Exercise details:
Images are not part of the copy; write out the rest of the data exactly as given.

◆ ◆ ◆ ◆ ◆

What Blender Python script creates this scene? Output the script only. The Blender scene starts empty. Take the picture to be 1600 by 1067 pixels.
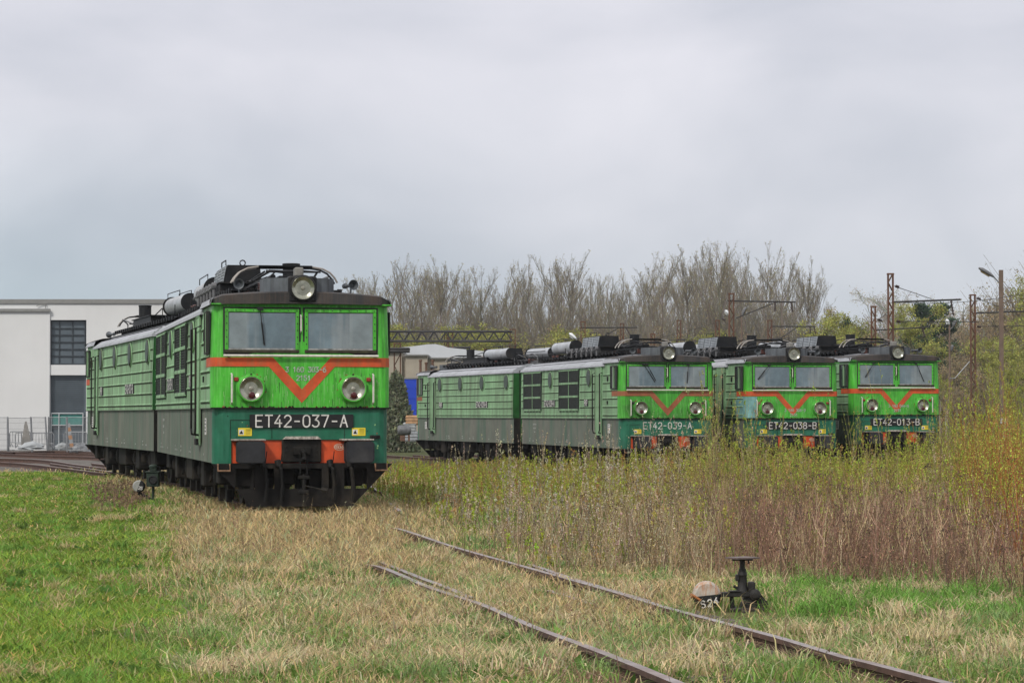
import bpy, math, random
import numpy as np
from mathutils import Vector, Matrix
sc = bpy.context.scene
R = math.radians
random.seed(7)
rng = np.random.default_rng(7)

# ------------------------------------------------------------------ camera
F = 4000.0            # focal length in photo pixels (photo 1600 wide)
EYE = 1.66
HOR = 648.0
PITCH = math.atan((HOR - 533.5) / F)
cam_d = bpy.data.cameras.new('camera')
cam_d.lens = 36.0 * F / 1600.0
cam_d.sensor_width = 36.0
cam_d.clip_start = 0.5
cam_d.clip_end = 6000
cam = bpy.data.objects.new('camera', cam_d)
sc.collection.objects.link(cam)
cam.location = (0, 0, EYE)
cam.rotation_euler = (R(90) + PITCH, 0, 0)
sc.camera = cam

# ------------------------------------------------------------------ light
SUN_EL, SUN_AZ = 44.0, 212.0      # azimuth clockwise from +Y: behind the camera, to the left
world = bpy.data.worlds.new('World')
sc.world = world
world.use_nodes = True
wt = world.node_tree
for n in list(wt.nodes): wt.nodes.remove(n)
wo = wt.nodes.new('ShaderNodeOutputWorld')
bg = wt.nodes.new('ShaderNodeBackground')
bg.inputs['Strength'].default_value = 0.1
sky = wt.nodes.new('ShaderNodeTexSky')
sky.sky_type = 'NISHITA'
sky.sun_disc = False
sky.sun_elevation = R(SUN_EL)
sky.sun_rotation = R(SUN_AZ)
tc = wt.nodes.new('ShaderNodeTexCoord')
sep = wt.nodes.new('ShaderNodeSeparateXYZ')
wt.links.new(tc.outputs['Generated'], sep.inputs[0])
# overcast brightness growing towards the zenith
gr = wt.nodes.new('ShaderNodeMapRange')
gr.inputs['From Min'].default_value = 0.0; gr.inputs['From Max'].default_value = 1.0
gr.inputs['To Min'].default_value = 0.0; gr.inputs['To Max'].default_value = 1.0
wt.links.new(sep.outputs['Z'], gr.inputs['Value'])
zr_ = wt.nodes.new('ShaderNodeValToRGB')
e = zr_.color_ramp.elements
e[0].position = 0.0; e[0].color = (0.56, 0.61, 0.66, 1)
e[1].position = 1.0; e[1].color = (1.0, 1.0, 1.0, 1)
for p, c in ((0.045, (0.63, 0.665, 0.72)), (0.075, (0.70, 0.715, 0.775)), (0.15, (0.755, 0.755, 0.82)), (0.32, (0.95, 0.95, 1.02))):
    el = zr_.color_ramp.elements.new(p); el.color = (*c, 1)
wt.links.new(gr.outputs[0], zr_.inputs[0])
mp = wt.nodes.new('ShaderNodeMapping')
mp.inputs['Scale'].default_value = (4.5, 4.5, 9.0)
mp.inputs['Location'].default_value = (3.1, 0.4, 1.7)
wt.links.new(tc.outputs['Generated'], mp.inputs[0])
nz = wt.nodes.new('ShaderNodeTexNoise')
nz.inputs['Scale'].default_value = 1.6; nz.inputs['Detail'].default_value = 5; nz.inputs['Roughness'].default_value = 0.45
nz.inputs['Distortion'].default_value = 0.35
wt.links.new(mp.outputs[0], nz.inputs['Vector'])
cr = wt.nodes.new('ShaderNodeValToRGB')
cr.color_ramp.elements[0].position = 0.30; cr.color_ramp.elements[0].color = (0.77, 0.795, 0.82, 1)
cr.color_ramp.elements[1].position = 0.70; cr.color_ramp.elements[1].color = (1.09, 1.075, 1.065, 1)
wt.links.new(nz.outputs['Fac'], cr.inputs[0])
mul = wt.nodes.new('ShaderNodeMix'); mul.data_type = 'RGBA'; mul.blend_type = 'MULTIPLY'
mul.inputs[0].default_value = 1.0
wt.links.new(zr_.outputs[0], mul.inputs[6]); wt.links.new(cr.outputs[0], mul.inputs[7])
mxr = wt.nodes.new('ShaderNodeMapRange'); mxr.inputs['From Min'].default_value = -0.24; mxr.inputs['From Max'].default_value = 0.02; mxr.inputs['To Min'].default_value = 1; mxr.inputs['To Max'].default_value = 0
wt.links.new(sep.outputs['X'], mxr.inputs['Value'])
mzr = wt.nodes.new('ShaderNodeMapRange'); mzr.inputs['From Min'].default_value = 0.03; mzr.inputs['From Max'].default_value = 0.12; mzr.inputs['To Min'].default_value = 1; mzr.inputs['To Max'].default_value = 0
wt.links.new(sep.outputs['Z'], mzr.inputs['Value'])
mm = wt.nodes.new('ShaderNodeMath'); mm.operation = 'MULTIPLY'; wt.links.new(mxr.outputs[0], mm.inputs[0]); wt.links.new(mzr.outputs[0], mm.inputs[1])
tint = wt.nodes.new('ShaderNodeMix'); tint.data_type = 'RGBA'; tint.blend_type = 'MULTIPLY'
wt.links.new(mm.outputs[0], tint.inputs[0]); wt.links.new(mul.outputs[2], tint.inputs[6]); tint.inputs[7].default_value = (0.74, 0.86, 0.88, 1)
# scale up to the physical brightness of the sky texture
vs = wt.nodes.new('ShaderNodeVectorMath'); vs.operation = 'SCALE'; vs.inputs['Scale'].default_value = 10.5
wt.links.new(tint.outputs[2], vs.inputs[0])
mx = wt.nodes.new('ShaderNodeMix'); mx.data_type = 'RGBA'; mx.inputs[0].default_value = 0.96
wt.links.new(sky.outputs[0], mx.inputs[6]); wt.links.new(vs.outputs[0], mx.inputs[7])
wt.links.new(mx.outputs[2], bg.inputs['Color'])
wt.links.new(bg.outputs[0], wo.inputs[0])

sun_d = bpy.data.lights.new('sun', 'SUN')
sun_d.energy = 2.5; sun_d.angle = R(9); sun_d.color = (1.0, 0.95, 0.87)
sun = bpy.data.objects.new('sun', sun_d)
sc.collection.objects.link(sun)
az, el_ = R(SUN_AZ), R(SUN_EL)
sdir = Vector((math.sin(az) * math.cos(el_), math.cos(az) * math.cos(el_), math.sin(el_)))
sun.rotation_euler = sdir.to_track_quat('Z', 'Y').to_euler()
sun.location = (0, 0, 60)

sc.view_settings.view_transform = 'Standard'
sc.view_settings.look = 'None'
sc.view_settings.exposure = 0.0
sc.view_settings.gamma = 1.0

# ------------------------------------------------------------------ helpers
def at(px, py, Y):
    """point on plane y=Y seen at photo pixel (px,py)"""
    dx = (px - 800) / F; dz = (533.5 - py) / F
    y = math.cos(PITCH) - dz * math.sin(PITCH)
    z = math.sin(PITCH) + dz * math.cos(PITCH)
    k = Y / y
    return Vector((dx * k, Y, EYE + z * k))
def X(px, Y): return (px - 800) / F * Y
def Z(py, Y): return at(800, py, Y).z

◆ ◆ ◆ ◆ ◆

Task response:
What Blender Python script creates this scene? Output the script only. The Blender scene starts empty. Take the picture to be 1600 by 1067 pixels.
import bpy, math, random
import numpy as np
from mathutils import Vector, Matrix
sc = bpy.context.scene
R = math.radians
random.seed(7)
rng = np.random.default_rng(7)

# ------------------------------------------------------------------ camera
F = 4000.0            # focal length in photo pixels (photo 1600 wide)
EYE = 1.66
HOR = 648.0
PITCH = math.atan((HOR - 533.5) / F)
cam_d = bpy.data.cameras.new('camera')
cam_d.lens = 36.0 * F / 1600.0
cam_d.sensor_width = 36.0
cam_d.clip_start = 0.5
cam_d.clip_end = 6000
cam = bpy.data.objects.new('camera', cam_d)
sc.collection.objects.link(cam)
cam.location = (0, 0, EYE)
cam.rotation_euler = (R(90) + PITCH, 0, 0)
sc.camera = cam

# ------------------------------------------------------------------ light
SUN_EL, SUN_AZ = 44.0, 212.0      # azimuth clockwise from +Y: behind the camera, to the left
world = bpy.data.worlds.new('World')
sc.world = world
world.use_nodes = True
wt = world.node_tree
for n in list(wt.nodes): wt.nodes.remove(n)
wo = wt.nodes.new('ShaderNodeOutputWorld')
bg = wt.nodes.new('ShaderNodeBackground')
bg.inputs['Strength'].default_value = 0.1
sky = wt.nodes.new('ShaderNodeTexSky')
sky.sky_type = 'NISHITA'
sky.sun_disc = False
sky.sun_elevation = R(SUN_EL)
sky.sun_rotation = R(SUN_AZ)
tc = wt.nodes.new('ShaderNodeTexCoord')
sep = wt.nodes.new('ShaderNodeSeparateXYZ')
wt.links.new(tc.outputs['Generated'], sep.inputs[0])
# overcast brightness growing towards the zenith
gr = wt.nodes.new('ShaderNodeMapRange')
gr.inputs['From Min'].default_value = 0.0; gr.inputs['From Max'].default_value = 1.0
gr.inputs['To Min'].default_value = 0.0; gr.inputs['To Max'].default_value = 1.0
wt.links.new(sep.outputs['Z'], gr.inputs['Value'])
zr_ = wt.nodes.new('ShaderNodeValToRGB')
e = zr_.color_ramp.elements
e[0].position = 0.0; e[0].color = (0.56, 0.61, 0.66, 1)
e[1].position = 1.0; e[1].color = (1.0, 1.0, 1.0, 1)
for p, c in ((0.045, (0.63, 0.665, 0.72)), (0.075, (0.70, 0.715, 0.775)), (0.15, (0.755, 0.755, 0.82)), (0.32, (0.95, 0.95, 1.02))):
    el = zr_.color_ramp.elements.new(p); el.color = (*c, 1)
wt.links.new(gr.outputs[0], zr_.inputs[0])
mp = wt.nodes.new('ShaderNodeMapping')
mp.inputs['Scale'].default_value = (4.5, 4.5, 9.0)
mp.inputs['Location'].default_value = (3.1, 0.4, 1.7)
wt.links.new(tc.outputs['Generated'], mp.inputs[0])
nz = wt.nodes.new('ShaderNodeTexNoise')
nz.inputs['Scale'].default_value = 1.6; nz.inputs['Detail'].default_value = 5; nz.inputs['Roughness'].default_value = 0.45
nz.inputs['Distortion'].default_value = 0.35
wt.links.new(mp.outputs[0], nz.inputs['Vector'])
cr = wt.nodes.new('ShaderNodeValToRGB')
cr.color_ramp.elements[0].position = 0.30; cr.color_ramp.elements[0].color = (0.77, 0.795, 0.82, 1)
cr.color_ramp.elements[1].position = 0.70; cr.color_ramp.elements[1].color = (1.09, 1.075, 1.065, 1)
wt.links.new(nz.outputs['Fac'], cr.inputs[0])
mul = wt.nodes.new('ShaderNodeMix'); mul.data_type = 'RGBA'; mul.blend_type = 'MULTIPLY'
mul.inputs[0].default_value = 1.0
wt.links.new(zr_.outputs[0], mul.inputs[6]); wt.links.new(cr.outputs[0], mul.inputs[7])
mxr = wt.nodes.new('ShaderNodeMapRange'); mxr.inputs['From Min'].default_value = -0.24; mxr.inputs['From Max'].default_value = 0.02; mxr.inputs['To Min'].default_value = 1; mxr.inputs['To Max'].default_value = 0
wt.links.new(sep.outputs['X'], mxr.inputs['Value'])
mzr = wt.nodes.new('ShaderNodeMapRange'); mzr.inputs['From Min'].default_value = 0.03; mzr.inputs['From Max'].default_value = 0.12; mzr.inputs['To Min'].default_value = 1; mzr.inputs['To Max'].default_value = 0
wt.links.new(sep.outputs['Z'], mzr.inputs['Value'])
mm = wt.nodes.new('ShaderNodeMath'); mm.operation = 'MULTIPLY'; wt.links.new(mxr.outputs[0], mm.inputs[0]); wt.links.new(mzr.outputs[0], mm.inputs[1])
tint = wt.nodes.new('ShaderNodeMix'); tint.data_type = 'RGBA'; tint.blend_type = 'MULTIPLY'
wt.links.new(mm.outputs[0], tint.inputs[0]); wt.links.new(mul.outputs[2], tint.inputs[6]); tint.inputs[7].default_value = (0.74, 0.86, 0.88, 1)
# scale up to the physical brightness of the sky texture
vs = wt.nodes.new('ShaderNodeVectorMath'); vs.operation = 'SCALE'; vs.inputs['Scale'].default_value = 10.5
wt.links.new(tint.outputs[2], vs.inputs[0])
mx = wt.nodes.new('ShaderNodeMix'); mx.data_type = 'RGBA'; mx.inputs[0].default_value = 0.96
wt.links.new(sky.outputs[0], mx.inputs[6]); wt.links.new(vs.outputs[0], mx.inputs[7])
wt.links.new(mx.outputs[2], bg.inputs['Color'])
wt.links.new(bg.outputs[0], wo.inputs[0])

sun_d = bpy.data.lights.new('sun', 'SUN')
sun_d.energy = 2.5; sun_d.angle = R(9); sun_d.color = (1.0, 0.95, 0.87)
sun = bpy.data.objects.new('sun', sun_d)
sc.collection.objects.link(sun)
az, el_ = R(SUN_AZ), R(SUN_EL)
sdir = Vector((math.sin(az) * math.cos(el_), math.cos(az) * math.cos(el_), math.sin(el_)))
sun.rotation_euler = sdir.to_track_quat('Z', 'Y').to_euler()
sun.location = (0, 0, 60)

sc.view_settings.view_transform = 'Standard'
sc.view_settings.look = 'None'
sc.view_settings.exposure = 0.0
sc.view_settings.gamma = 1.0

# ------------------------------------------------------------------ helpers
def at(px, py, Y):
    """point on plane y=Y seen at photo pixel (px,py)"""
    dx = (px - 800) / F; dz = (533.5 - py) / F
    y = math.cos(PITCH) - dz * math.sin(PITCH)
    z = math.sin(PITCH) + dz * math.cos(PITCH)
    k = Y / y
    return Vector((dx * k, Y, EYE + z * k))
def X(px, Y): return (px - 800) / F * Y
def Z(py, Y): return at(800, py, Y).z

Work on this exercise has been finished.